→ Information shown:

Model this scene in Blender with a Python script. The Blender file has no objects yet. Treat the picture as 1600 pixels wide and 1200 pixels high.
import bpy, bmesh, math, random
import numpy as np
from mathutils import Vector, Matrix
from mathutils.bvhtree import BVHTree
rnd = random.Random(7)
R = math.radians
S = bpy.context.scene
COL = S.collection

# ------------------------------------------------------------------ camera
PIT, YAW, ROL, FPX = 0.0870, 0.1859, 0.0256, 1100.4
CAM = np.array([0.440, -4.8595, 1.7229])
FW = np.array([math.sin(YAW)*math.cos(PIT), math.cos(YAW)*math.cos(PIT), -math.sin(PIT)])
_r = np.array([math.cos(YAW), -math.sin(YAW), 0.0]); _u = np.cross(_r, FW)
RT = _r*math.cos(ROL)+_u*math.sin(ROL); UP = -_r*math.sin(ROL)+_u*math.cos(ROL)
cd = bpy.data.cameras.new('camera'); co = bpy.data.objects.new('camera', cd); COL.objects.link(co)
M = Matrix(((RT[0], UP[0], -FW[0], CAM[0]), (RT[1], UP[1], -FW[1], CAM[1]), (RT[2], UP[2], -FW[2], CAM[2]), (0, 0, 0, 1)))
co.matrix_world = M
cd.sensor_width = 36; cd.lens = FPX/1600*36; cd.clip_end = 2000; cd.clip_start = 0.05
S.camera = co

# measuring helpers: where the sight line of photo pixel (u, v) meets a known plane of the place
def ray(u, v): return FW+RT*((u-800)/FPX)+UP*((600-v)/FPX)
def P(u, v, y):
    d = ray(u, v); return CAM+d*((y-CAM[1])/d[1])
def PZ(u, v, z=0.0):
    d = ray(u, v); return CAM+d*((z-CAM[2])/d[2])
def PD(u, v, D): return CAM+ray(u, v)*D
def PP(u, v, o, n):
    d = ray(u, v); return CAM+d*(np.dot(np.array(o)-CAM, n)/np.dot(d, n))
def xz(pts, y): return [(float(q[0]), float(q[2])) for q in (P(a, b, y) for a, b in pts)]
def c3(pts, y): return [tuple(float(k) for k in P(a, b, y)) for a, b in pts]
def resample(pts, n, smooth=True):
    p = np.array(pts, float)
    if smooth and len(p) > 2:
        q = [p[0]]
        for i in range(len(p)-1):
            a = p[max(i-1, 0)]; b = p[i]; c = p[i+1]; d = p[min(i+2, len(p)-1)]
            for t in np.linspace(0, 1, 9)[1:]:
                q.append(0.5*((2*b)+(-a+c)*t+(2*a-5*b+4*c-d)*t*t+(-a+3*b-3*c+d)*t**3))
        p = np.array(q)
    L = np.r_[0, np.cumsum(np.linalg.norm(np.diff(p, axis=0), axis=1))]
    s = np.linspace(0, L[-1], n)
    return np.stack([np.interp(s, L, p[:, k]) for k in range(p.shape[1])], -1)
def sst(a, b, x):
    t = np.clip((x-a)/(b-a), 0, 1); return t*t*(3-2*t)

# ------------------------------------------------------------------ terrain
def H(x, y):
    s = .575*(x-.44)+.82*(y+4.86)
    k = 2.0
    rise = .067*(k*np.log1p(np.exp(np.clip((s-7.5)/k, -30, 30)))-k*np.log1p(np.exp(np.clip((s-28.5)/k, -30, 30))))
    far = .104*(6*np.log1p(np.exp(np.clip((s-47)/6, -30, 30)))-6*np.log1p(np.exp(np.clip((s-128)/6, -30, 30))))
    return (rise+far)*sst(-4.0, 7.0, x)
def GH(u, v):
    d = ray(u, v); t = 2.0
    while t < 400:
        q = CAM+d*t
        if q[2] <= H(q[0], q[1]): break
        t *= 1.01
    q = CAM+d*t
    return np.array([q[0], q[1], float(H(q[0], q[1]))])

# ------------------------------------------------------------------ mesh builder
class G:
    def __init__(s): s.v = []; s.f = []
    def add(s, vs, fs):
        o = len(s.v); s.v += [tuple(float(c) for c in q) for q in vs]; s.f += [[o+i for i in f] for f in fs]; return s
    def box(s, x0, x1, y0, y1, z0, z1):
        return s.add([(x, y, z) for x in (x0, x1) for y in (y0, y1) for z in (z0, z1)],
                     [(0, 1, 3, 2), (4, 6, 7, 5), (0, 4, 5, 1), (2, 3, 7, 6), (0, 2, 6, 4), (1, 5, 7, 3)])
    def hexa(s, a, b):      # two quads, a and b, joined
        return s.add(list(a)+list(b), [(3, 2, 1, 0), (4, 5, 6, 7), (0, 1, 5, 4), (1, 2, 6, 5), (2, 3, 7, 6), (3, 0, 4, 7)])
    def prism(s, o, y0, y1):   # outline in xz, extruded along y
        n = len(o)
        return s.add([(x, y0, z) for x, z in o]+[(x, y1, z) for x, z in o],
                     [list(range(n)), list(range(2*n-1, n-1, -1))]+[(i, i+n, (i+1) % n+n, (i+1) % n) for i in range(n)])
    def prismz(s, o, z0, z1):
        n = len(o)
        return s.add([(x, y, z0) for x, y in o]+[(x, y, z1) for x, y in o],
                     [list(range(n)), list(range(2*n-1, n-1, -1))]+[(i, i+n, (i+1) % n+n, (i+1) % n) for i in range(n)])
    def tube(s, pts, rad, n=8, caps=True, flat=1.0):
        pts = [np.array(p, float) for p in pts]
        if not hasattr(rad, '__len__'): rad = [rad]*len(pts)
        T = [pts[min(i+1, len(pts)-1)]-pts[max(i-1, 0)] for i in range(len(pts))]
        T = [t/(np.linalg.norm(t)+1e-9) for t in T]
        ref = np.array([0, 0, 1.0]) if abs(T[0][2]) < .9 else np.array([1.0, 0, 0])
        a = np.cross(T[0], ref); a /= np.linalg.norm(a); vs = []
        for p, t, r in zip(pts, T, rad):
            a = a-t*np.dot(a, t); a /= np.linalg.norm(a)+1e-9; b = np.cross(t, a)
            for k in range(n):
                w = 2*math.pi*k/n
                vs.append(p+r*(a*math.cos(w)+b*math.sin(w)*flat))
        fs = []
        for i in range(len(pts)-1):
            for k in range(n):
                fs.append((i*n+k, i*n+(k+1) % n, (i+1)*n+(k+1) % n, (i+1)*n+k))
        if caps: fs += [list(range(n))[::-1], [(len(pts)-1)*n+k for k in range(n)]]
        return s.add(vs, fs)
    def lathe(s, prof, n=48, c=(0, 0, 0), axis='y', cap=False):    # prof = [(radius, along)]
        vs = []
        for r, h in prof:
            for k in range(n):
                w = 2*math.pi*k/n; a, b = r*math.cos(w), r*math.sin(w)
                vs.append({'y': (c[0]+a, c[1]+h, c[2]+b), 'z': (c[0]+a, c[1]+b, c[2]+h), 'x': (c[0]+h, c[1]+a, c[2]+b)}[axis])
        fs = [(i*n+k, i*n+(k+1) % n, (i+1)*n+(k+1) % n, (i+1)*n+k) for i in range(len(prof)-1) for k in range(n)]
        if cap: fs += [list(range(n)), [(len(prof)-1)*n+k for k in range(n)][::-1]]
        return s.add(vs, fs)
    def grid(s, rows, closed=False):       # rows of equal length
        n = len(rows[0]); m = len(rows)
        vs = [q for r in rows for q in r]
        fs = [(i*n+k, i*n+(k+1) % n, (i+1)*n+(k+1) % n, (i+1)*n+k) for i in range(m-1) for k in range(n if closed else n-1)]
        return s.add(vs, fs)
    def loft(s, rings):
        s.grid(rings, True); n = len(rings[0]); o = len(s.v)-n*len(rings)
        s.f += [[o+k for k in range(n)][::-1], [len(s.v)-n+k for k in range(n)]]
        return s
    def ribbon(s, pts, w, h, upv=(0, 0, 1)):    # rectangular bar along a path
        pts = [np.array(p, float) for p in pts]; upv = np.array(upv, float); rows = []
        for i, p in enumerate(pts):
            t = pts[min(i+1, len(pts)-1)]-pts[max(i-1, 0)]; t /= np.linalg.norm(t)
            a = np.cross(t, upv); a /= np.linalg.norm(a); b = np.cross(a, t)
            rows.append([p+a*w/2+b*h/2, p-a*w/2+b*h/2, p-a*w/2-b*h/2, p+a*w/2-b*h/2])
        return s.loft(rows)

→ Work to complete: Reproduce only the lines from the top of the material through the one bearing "COL = S.collection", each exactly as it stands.

→ Reply to the task:
Model this scene in Blender with a Python script. The Blender file has no objects yet. Treat the picture as 1600 pixels wide and 1200 pixels high.
import bpy, bmesh, math, random
import numpy as np
from mathutils import Vector, Matrix
from mathutils.bvhtree import BVHTree
rnd = random.Random(7)
R = math.radians
S = bpy.context.scene
COL = S.collection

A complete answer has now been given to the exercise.